Veamos ahora otro punto. En algunos comentarios sobre lo ocurrido se ha mezclado la percepción sobre el desarrollo del comicio con la evaluación que puede tenerse sobre las condiciones morales y políticas de los aparentes ganadores. Caudillismo, nepotismo, autoritarismo (convalidada ésta por cierto con la estúpida represión desatada sobre manifestantes disconformes) han sido algunas de las imputaciones escuchadas.

La plausible polémica sobre la calidad de un gobierno siempre es relevante, pero lo lógico es darla centralmente al interior del proceso electoral en cuestión, que debe garantizarse sin oscuridades justamente para que sea el pueblo tucumano el que opine sobre quienes deben ser las personas que regirán en el futuro sus destinos. Que un gobierno sea malo o bueno, por si aún cabe recordarlo, debe establecerlo primeramente el votante de cada territorio, y si fuese malo eso no habilita a volverlo sospechoso sin pruebas lapidarias de un fraude de proporciones.

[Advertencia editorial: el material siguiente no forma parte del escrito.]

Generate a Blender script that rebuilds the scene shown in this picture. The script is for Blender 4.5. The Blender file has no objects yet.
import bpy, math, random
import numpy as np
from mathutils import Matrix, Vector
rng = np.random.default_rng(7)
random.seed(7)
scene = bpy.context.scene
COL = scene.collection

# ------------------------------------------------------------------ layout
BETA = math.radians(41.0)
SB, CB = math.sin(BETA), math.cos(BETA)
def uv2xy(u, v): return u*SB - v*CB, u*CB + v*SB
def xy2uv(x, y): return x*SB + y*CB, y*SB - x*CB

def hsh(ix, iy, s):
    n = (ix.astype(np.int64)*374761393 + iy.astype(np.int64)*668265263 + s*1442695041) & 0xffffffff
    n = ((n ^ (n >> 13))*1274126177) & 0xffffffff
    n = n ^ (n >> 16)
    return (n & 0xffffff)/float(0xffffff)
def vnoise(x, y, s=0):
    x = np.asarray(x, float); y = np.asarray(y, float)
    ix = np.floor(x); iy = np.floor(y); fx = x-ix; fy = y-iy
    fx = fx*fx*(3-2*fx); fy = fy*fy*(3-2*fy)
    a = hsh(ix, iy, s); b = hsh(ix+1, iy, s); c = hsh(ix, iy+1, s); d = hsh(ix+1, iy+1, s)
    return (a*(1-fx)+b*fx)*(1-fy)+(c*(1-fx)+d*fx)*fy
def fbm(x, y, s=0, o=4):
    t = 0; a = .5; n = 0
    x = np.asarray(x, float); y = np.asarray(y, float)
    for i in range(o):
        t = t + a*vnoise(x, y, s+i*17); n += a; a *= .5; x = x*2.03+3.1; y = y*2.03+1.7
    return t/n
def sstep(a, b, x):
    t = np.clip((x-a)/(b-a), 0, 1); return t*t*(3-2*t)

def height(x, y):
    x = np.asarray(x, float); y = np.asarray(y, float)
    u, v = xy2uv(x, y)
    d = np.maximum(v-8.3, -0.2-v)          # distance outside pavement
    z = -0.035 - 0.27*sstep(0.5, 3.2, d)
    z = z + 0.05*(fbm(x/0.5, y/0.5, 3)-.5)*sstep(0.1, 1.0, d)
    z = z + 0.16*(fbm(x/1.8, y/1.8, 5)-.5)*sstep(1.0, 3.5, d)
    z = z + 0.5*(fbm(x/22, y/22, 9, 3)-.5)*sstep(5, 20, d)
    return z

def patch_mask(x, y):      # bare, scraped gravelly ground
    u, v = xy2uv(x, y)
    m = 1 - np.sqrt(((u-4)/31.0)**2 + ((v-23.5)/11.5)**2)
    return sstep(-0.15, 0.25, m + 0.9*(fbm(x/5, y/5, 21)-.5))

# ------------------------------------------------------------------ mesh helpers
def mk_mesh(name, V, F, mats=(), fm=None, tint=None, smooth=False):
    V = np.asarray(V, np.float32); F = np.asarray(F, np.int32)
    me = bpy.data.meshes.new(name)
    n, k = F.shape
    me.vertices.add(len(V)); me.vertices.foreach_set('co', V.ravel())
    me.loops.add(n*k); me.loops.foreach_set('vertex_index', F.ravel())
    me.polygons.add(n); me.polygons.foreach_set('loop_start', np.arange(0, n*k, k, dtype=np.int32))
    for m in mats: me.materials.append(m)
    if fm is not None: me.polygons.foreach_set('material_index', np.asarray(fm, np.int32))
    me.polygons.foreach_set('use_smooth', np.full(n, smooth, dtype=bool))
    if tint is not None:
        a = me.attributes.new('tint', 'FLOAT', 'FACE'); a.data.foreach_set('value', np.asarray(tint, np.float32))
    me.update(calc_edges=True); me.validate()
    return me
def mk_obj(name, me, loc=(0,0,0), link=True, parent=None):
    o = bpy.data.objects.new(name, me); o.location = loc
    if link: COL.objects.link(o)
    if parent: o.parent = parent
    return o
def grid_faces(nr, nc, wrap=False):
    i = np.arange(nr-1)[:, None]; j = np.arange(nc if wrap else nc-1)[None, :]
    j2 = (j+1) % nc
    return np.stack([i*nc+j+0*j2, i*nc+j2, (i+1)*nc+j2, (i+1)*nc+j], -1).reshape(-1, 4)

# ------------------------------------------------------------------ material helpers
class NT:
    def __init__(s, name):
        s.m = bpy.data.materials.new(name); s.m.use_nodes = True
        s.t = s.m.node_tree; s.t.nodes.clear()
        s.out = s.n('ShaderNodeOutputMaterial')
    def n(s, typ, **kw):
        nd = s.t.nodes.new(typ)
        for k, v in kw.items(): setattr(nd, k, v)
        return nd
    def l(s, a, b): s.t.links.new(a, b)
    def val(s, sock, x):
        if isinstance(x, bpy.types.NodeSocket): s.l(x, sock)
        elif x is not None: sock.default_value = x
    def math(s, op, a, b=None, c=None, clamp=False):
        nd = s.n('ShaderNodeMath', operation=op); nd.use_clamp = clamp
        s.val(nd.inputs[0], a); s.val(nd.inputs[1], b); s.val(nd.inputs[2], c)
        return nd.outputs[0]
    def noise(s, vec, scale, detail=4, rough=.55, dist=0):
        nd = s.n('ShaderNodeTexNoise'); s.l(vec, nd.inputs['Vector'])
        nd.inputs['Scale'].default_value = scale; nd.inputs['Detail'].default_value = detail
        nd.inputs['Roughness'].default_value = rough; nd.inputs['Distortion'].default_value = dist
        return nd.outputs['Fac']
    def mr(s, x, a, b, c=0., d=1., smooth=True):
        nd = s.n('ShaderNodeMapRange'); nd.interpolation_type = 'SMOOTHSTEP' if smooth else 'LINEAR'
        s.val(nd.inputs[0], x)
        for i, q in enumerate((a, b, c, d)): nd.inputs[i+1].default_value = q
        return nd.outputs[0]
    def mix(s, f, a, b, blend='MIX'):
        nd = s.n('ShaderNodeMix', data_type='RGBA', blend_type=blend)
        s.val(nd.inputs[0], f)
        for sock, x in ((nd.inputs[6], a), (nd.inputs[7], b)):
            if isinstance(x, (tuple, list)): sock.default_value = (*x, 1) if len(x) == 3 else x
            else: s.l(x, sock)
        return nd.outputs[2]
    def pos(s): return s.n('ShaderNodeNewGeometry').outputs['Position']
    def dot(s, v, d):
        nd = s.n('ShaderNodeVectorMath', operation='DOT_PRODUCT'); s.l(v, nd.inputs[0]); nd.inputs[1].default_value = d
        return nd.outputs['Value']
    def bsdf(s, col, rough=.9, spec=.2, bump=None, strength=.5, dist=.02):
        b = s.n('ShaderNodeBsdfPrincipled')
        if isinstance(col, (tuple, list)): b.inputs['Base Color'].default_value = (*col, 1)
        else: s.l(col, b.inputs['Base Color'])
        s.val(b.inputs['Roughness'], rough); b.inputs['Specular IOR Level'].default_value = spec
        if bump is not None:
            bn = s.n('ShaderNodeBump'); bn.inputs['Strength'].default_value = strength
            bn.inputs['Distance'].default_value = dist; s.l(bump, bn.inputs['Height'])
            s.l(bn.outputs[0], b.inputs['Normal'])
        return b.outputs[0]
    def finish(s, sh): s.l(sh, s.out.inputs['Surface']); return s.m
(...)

En la misma dirección, ha reaparecido en el contexto de este clima ofuscado la controversia sobre la relación entre el clientelismo y el comportamiento electoral de los ciudadanos. Denominamos clientelismo al intento de colonizar una conciencia careciente en aras de torcer su alineamiento político. Inclinación deplorable que aún se ejerce en la mayoría de los partidos y que debe ser erradicada si aspiramos a construir mayores niveles de dignidad ciudadana.

Pero cuidado, el que apela espuriamente a la dádiva muchas veces resulta burlado, pues quien la recibe hace en el cuarto oscuro finalmente lo que quiere; y al momento de elegir autoridades el pobre (que no por pobre es un desvalido moral) pondera otras cosas. Méritos de los oficialismos que trascienden al bolsón o incompetencias de la oposición que se limita a denunciar. En democracia, las hegemonías políticas perdurables nunca se explican exclusivamente por un puro inmediatismo del faltante material.

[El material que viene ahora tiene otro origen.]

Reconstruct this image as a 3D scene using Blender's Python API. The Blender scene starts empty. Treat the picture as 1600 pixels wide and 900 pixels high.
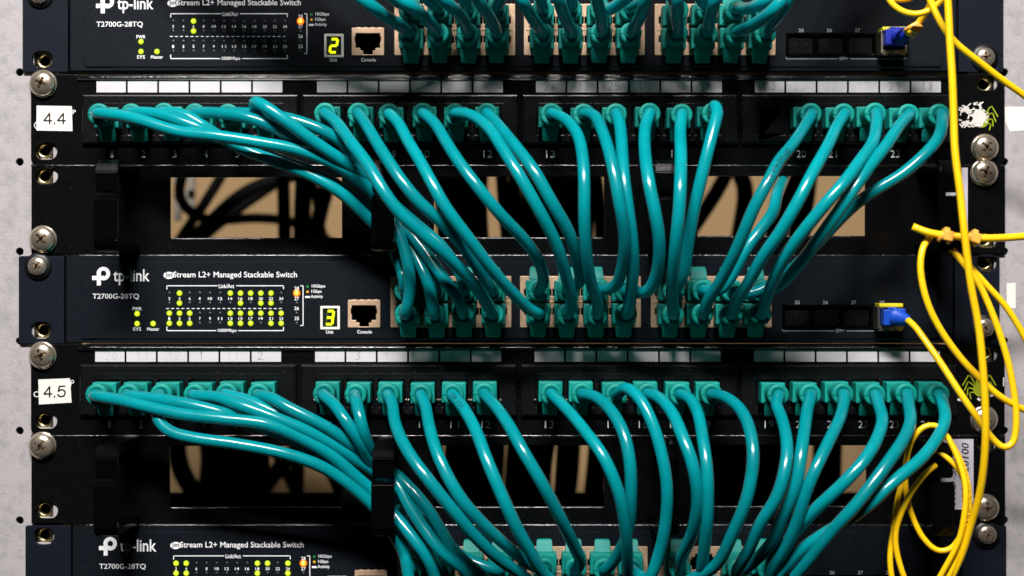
import bpy, bmesh, math, random
from mathutils import Vector, Matrix
random.seed(7)
SC = bpy.context.scene
COL = SC.collection
K = 0.3164e-3          # metres per photo pixel on the front plane of the rack
D = 0.75               # camera distance to that plane

# ------------------------------------------------------------------ camera
cam = bpy.data.cameras.new('camera'); camo = bpy.data.objects.new('camera', cam); COL.objects.link(camo)
camo.location = (0, -D, 0); camo.rotation_euler = (math.radians(90), 0, 0)
cam.sensor_width = 36.0; cam.lens = 36.0 * D / (1600 * K)
cam.clip_start = 0.02; cam.clip_end = 20
cam.dof.use_dof = True; cam.dof.focus_distance = D - 0.018; cam.dof.aperture_fstop = 5.0
SC.camera = camo
# ------------------------------------------------------------------ world and ceiling lamp (indoor room), plus an added rear fill
w = bpy.data.worlds.new('World'); SC.world = w; w.use_nodes = True
nt = w.node_tree; bg = nt.nodes['Background']
tc = nt.nodes.new('ShaderNodeTexCoord'); sp = nt.nodes.new('ShaderNodeSeparateXYZ'); rp = nt.nodes.new('ShaderNodeValToRGB')
nt.links.new(tc.outputs['Generated'], sp.inputs[0])
mr = nt.nodes.new('ShaderNodeMapRange'); mr.inputs[1].default_value = -1; mr.inputs[2].default_value = 1
nt.links.new(sp.outputs['Z'], mr.inputs[0]); nt.links.new(mr.outputs[0], rp.inputs[0])
rp.color_ramp.elements[0].position = 0.15; rp.color_ramp.elements[0].color = (0.006, 0.010, 0.012, 1)
rp.color_ramp.elements[1].position = 0.95; rp.color_ramp.elements[1].color = (0.13, 0.135, 0.14, 1)
nt.links.new(rp.outputs[0], bg.inputs[0]); bg.inputs[1].default_value = 0.10

def area(name, loc, target, sx, sy, power, col):
    l = bpy.data.lights.new(name, 'AREA'); l.shape = 'RECTANGLE'; l.size = sx; l.size_y = sy; l.energy = power; l.color = col
    o = bpy.data.objects.new(name, l); COL.objects.link(o); o.location = loc
    o.rotation_euler = (Vector(target) - Vector(loc)).to_track_quat('-Z', 'Y').to_euler()
    return o
area('ceiling_lamp', (-0.14, -1.17, 1.14), (0, 0, 0), 0.66, 0.13, 61, (1.0, 0.955, 0.94))
area('added_rear_fill', (0.0, 0.34, 0.55), (0, 0.56, 0.42), 0.6, 0.12, 0.16, (1.0, 0.90, 0.78))  # fill added behind the units to brighten the wall, no visible source
SC.view_settings.view_transform = 'Standard'; SC.view_settings.look = 'None'
SC.view_settings.exposure = 0.0; SC.view_settings.gamma = 1.0

# ------------------------------------------------------------------ materials
def mat(name, col, rough=0.5, metal=0.0, spec=0.5, bump=None, var=None, emit=None, coat=0.0, dust=0.0, each=0.0):
    m = bpy.data.materials.new(name); m.use_nodes = True; n = m.node_tree; b = n.nodes['Principled BSDF']
    b.inputs['Base Color'].default_value = (*col, 1); b.inputs['Roughness'].default_value = rough
    b.inputs['Metallic'].default_value = metal; b.inputs['Specular IOR Level'].default_value = spec
    b.inputs['Coat Weight'].default_value = coat
    if emit: b.inputs['Emission Color'].default_value = (*emit[0], 1); b.inputs['Emission Strength'].default_value = emit[1]
    tx = n.nodes.new('ShaderNodeTexCoord')
    if bump:      # (scale, strength, distance)
        nz = n.nodes.new('ShaderNodeTexNoise'); nz.inputs['Scale'].default_value = bump[0]; nz.inputs['Detail'].default_value = 4
        bp = n.nodes.new('ShaderNodeBump'); bp.inputs['Strength'].default_value = bump[1]; bp.inputs['Distance'].default_value = bump[2]
        n.links.new(tx.outputs['Object'], nz.inputs['Vector']); n.links.new(nz.outputs['Fac'], bp.inputs['Height']); n.links.new(bp.outputs[0], b.inputs['Normal'])
    if var:       # (scale, second colour, low, high [, roughness spread])
        nz = n.nodes.new('ShaderNodeTexNoise'); nz.inputs['Scale'].default_value = var[0]; nz.inputs['Detail'].default_value = 6; nz.inputs['Roughness'].default_value = 0.65
        cr = n.nodes.new('ShaderNodeValToRGB'); cr.color_ramp.elements[0].position = var[2]; cr.color_ramp.elements[1].position = var[3]
        cr.color_ramp.elements[0].color = (*var[1], 1); cr.color_ramp.elements[1].color = (*col, 1)
        n.links.new(tx.outputs['Object'], nz.inputs['Vector']); n.links.new(nz.outputs['Fac'], cr.inputs[0]); n.links.new(cr.outputs[0], b.inputs['Base Color'])
        if len(var) > 4:
            m2 = n.nodes.new('ShaderNodeMapRange'); m2.inputs[3].default_value = rough - var[4]; m2.inputs[4].default_value = rough + var[4]
            n.links.new(nz.outputs['Fac'], m2.inputs[0]); n.links.new(m2.outputs[0], b.inputs['Roughness'])
    def tail(): return b.inputs['Base Color'].links[0].from_socket if b.inputs['Base Color'].links else None
    if each and tail():      # no two pieces are quite the same shade
        oi = n.nodes.new('ShaderNodeObjectInfo'); hs = n.nodes.new('ShaderNodeHueSaturation'); m3 = n.nodes.new('ShaderNodeMapRange')
        m3.inputs[3].default_value = 1 - each; m3.inputs[4].default_value = 1 + each
        n.links.new(oi.outputs['Random'], m3.inputs[0]); n.links.new(m3.outputs[0], hs.inputs['Value']); n.links.new(tail(), hs.inputs['Color']); n.links.new(hs.outputs[0], b.inputs['Base Color'])
    if dust and tail():      # specks of dust
        nz = n.nodes.new('ShaderNodeTexNoise'); nz.inputs['Scale'].default_value = 1100; nz.inputs['Detail'].default_value = 2
        cr = n.nodes.new('ShaderNodeValToRGB'); cr.color_ramp.elements[0].position = 0.70; cr.color_ramp.elements[1].position = 0.80
        cr.color_ramp.elements[0].color = (0, 0, 0, 1); cr.color_ramp.elements[1].color = (dust, dust, dust, 1)
        mx = n.nodes.new('ShaderNodeMix'); mx.data_type = 'RGBA'; mx.blend_type = 'ADD'; mx.inputs[0].default_value = 1
        n.links.new(tx.outputs['Object'], nz.inputs['Vector']); n.links.new(nz.outputs['Fac'], cr.inputs[0])
        n.links.new(tail(), mx.inputs[6]); n.links.new(cr.outputs[0], mx.inputs[7]); n.links.new(mx.outputs[2], b.inputs['Base Color'])
    return m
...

En el frenesí de los contrapuntos, por último, todo se confunde. El intrincado y poco recomendable sistema electoral tucumano o los habituales episodios de sustracción de boletas lleva a que ahora luzca políticamente correcto predicar drásticas reformas. Sobre esto, bien valen dos puntualizaciones. Que un determinado sistema electoral abunde en falencias no lo convierte bajo ningún aspecto en fraudulento, y si de cirugías institucionales se trata, cualquier mejora que se introduzca debe tender a un perfeccionamiento del vínculo representativo y no únicamente a garantizar transparencia.

La denominada lista sábana muestra contraindicaciones que invitan a ser subsanadas, pero las alternativas hasta ahora promocionadas no entusiasman. La boleta única debilita a los partidos políticos, difumina la dimensión ideológica de la competencia, personaliza al extremo las candidaturas y afecta la gobernabilidad de los ejecutivos. Y el voto electrónico, si elimina el elemento papel, borra el control posterior al comicio por parte de miles de ciudadanos de a pie.

El debate queda abierto y es sin dudas auspicioso, pero quitando del medio el cacareo oportunista y la impúdica y necia apelación a la palabra "fraude".